INVESTIGATION OF CATALYTIC FCS PERFORMANCE CONSIDERING PLANT SYSTEM BEHAVIOR

摘要

A severe accident in a light water reactor has the potential to generate hydrogen resulting from metal-water reaction and radiolysis. In order to prevent hydrogen combustion, the flammability gas control system (FCS) is installed in the reactor containment. While most of the current FCS combine hydrogen with oxygen by heating, recently the catalytic recombiner has been developed. The catalytic FCS performs its function passively and has the advantages of the robustness during an accident, easy maintenance and low cost compared with the current FCS.The accident conditions (total pressure, hydrogen concentration and aerosol concentration) affect the catalytic FCS performance. Although the capability of the catalytic FCS has been examined varying the test conditions, no analysis with relation to the plant system behavior during a severe accident has been performed. Therefore it is important to analyze catalytic FCS capability considering overall system behavior of an actual plant.In order to analyze the generation of hydrogen and the catalytic FCS capability to remove hydrogen during an accident, the simplified models to predict the generation of hydrogen and oxygen due to radiolysis of water, and the catalytic FCS performance have been incorporated into the severe accident analysis code MAAP. Generation of hydrogen and oxygen due to radiolysis of water is calculated based on radioactive Fission Product (FP) distribution and effective G value, considering both recombination caused by excessive hydrogen and the interruption by iodide as a poison.
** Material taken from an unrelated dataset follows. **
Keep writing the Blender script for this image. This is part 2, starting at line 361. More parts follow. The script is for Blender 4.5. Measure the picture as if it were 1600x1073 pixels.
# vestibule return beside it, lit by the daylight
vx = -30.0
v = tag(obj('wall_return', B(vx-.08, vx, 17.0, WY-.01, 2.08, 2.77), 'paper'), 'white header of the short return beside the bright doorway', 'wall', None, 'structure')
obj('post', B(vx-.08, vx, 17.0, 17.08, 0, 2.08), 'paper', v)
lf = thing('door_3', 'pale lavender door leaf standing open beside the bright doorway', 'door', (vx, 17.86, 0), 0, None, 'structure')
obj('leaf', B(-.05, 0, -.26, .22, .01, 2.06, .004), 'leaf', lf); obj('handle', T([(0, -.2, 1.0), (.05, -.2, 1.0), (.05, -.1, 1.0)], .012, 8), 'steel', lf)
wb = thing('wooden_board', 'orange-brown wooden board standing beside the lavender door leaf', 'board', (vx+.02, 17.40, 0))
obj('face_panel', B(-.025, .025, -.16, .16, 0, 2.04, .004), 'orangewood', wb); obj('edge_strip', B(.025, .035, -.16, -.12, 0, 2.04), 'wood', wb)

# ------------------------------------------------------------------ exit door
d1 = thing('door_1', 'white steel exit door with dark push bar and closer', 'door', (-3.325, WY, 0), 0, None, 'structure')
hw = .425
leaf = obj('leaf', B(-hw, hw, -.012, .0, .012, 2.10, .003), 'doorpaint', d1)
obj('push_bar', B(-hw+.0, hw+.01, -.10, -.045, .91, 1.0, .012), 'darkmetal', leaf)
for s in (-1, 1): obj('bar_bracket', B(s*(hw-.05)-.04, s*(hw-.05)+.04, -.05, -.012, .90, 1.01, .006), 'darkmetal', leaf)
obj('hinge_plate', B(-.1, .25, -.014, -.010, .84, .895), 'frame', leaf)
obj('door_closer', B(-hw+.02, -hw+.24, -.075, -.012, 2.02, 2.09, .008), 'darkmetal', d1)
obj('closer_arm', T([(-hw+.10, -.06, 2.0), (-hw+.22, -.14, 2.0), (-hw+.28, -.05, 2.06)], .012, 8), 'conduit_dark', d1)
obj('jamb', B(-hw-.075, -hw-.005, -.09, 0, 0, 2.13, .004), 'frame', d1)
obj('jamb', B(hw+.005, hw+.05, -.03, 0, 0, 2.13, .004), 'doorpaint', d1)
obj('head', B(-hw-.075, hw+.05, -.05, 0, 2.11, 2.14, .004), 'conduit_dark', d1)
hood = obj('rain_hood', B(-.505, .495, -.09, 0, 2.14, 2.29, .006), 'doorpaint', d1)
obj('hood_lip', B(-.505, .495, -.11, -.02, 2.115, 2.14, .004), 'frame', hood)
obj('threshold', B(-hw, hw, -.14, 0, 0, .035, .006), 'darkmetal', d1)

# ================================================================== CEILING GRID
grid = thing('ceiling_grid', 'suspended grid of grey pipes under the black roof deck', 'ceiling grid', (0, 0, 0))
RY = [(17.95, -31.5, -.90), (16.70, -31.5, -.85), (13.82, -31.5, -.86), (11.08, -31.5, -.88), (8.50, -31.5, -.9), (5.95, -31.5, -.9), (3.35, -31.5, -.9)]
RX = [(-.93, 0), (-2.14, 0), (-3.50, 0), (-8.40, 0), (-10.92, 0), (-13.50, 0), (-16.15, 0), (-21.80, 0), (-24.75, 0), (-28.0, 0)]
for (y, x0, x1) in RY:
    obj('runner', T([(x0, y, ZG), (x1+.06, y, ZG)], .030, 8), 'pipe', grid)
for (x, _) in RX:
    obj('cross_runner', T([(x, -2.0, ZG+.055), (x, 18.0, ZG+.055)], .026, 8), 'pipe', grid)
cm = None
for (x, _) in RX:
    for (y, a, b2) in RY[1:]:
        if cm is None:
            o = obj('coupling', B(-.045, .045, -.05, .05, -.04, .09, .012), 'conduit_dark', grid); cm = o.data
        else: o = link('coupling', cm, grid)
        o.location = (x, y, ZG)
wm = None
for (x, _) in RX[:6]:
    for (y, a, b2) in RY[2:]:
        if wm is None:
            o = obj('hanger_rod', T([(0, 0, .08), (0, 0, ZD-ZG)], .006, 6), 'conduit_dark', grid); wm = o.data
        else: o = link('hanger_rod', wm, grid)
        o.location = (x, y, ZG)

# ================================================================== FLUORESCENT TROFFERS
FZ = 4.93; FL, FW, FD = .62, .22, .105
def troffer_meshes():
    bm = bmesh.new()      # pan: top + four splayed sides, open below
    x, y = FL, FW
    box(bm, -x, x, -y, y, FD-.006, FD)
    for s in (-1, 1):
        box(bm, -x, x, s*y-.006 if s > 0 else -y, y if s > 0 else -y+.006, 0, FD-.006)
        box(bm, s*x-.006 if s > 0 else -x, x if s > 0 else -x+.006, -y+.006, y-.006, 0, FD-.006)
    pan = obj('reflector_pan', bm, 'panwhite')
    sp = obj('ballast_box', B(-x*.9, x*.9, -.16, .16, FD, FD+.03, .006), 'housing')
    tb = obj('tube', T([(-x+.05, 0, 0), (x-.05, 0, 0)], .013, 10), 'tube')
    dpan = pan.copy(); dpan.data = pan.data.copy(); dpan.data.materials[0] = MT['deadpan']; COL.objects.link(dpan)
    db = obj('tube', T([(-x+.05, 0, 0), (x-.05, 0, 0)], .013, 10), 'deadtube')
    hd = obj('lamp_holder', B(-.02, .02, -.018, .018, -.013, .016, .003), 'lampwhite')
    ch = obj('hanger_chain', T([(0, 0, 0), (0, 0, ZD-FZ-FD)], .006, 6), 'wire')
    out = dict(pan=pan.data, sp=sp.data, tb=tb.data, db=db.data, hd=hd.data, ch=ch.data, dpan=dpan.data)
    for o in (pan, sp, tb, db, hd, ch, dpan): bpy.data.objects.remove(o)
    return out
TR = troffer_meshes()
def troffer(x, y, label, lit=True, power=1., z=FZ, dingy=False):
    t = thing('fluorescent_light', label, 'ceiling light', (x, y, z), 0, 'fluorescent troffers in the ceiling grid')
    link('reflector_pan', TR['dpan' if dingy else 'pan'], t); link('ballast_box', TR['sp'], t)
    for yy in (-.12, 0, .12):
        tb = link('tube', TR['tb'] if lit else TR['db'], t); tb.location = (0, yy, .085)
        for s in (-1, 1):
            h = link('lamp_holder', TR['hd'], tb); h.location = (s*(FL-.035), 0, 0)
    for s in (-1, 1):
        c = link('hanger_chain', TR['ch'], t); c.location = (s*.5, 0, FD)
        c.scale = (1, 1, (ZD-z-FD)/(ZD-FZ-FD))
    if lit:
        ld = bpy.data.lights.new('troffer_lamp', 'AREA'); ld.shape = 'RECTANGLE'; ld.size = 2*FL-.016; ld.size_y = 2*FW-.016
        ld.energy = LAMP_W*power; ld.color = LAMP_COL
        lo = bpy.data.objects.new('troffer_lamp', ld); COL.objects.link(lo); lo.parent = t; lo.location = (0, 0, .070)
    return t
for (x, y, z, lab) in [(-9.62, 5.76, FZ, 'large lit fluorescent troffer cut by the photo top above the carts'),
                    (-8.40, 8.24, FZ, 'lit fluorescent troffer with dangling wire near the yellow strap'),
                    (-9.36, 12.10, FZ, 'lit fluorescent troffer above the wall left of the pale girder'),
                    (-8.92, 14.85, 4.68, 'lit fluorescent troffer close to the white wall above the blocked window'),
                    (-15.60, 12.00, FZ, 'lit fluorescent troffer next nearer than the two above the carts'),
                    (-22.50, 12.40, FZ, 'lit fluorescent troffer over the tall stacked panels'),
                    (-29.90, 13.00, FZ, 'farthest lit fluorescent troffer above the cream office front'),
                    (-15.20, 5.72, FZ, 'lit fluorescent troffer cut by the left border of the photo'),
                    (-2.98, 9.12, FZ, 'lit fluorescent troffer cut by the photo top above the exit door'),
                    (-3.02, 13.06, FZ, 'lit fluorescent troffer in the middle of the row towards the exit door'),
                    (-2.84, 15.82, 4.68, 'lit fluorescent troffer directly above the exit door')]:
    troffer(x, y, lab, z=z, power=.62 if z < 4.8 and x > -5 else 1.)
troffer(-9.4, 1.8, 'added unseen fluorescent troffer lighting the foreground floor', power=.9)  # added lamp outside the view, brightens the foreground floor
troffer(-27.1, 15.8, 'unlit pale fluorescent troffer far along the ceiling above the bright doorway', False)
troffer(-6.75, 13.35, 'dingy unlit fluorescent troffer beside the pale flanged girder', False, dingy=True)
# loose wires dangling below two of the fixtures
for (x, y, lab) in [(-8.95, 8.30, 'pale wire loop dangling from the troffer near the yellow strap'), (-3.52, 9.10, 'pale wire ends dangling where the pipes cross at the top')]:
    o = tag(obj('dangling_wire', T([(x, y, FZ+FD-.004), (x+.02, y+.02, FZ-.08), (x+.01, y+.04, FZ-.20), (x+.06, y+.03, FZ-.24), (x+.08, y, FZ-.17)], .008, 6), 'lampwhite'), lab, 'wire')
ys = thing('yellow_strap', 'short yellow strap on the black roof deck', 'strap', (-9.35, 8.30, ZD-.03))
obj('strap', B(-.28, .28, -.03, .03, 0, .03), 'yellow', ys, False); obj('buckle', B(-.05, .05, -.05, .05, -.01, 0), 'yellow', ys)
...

The catalytic FCS model evaluates the hydrogen removal rate based on experimental data, and also considers the effect of total pressure, hydrogen concentration and aerosol deposition on the catalyst surface.The analysis results for a BWR plant by using the modified MAAP indicate that for hydrogen and oxygen generated by radiolysis it takes a substantial time to reach flammable condition during a severe accident, and the catalytic FCS can effectively maintain the concentration of hydrogen and oxygen well below the flammable limit.However, the test data on which the MAAP-FCS model is based was obtained under limited experimental conditions, especially regarding the information for catalyst performance degradation caused by aerosol deposition. Additional experimental investigation is expected to reduce the uncertainty on the catalytic performance degradation effect.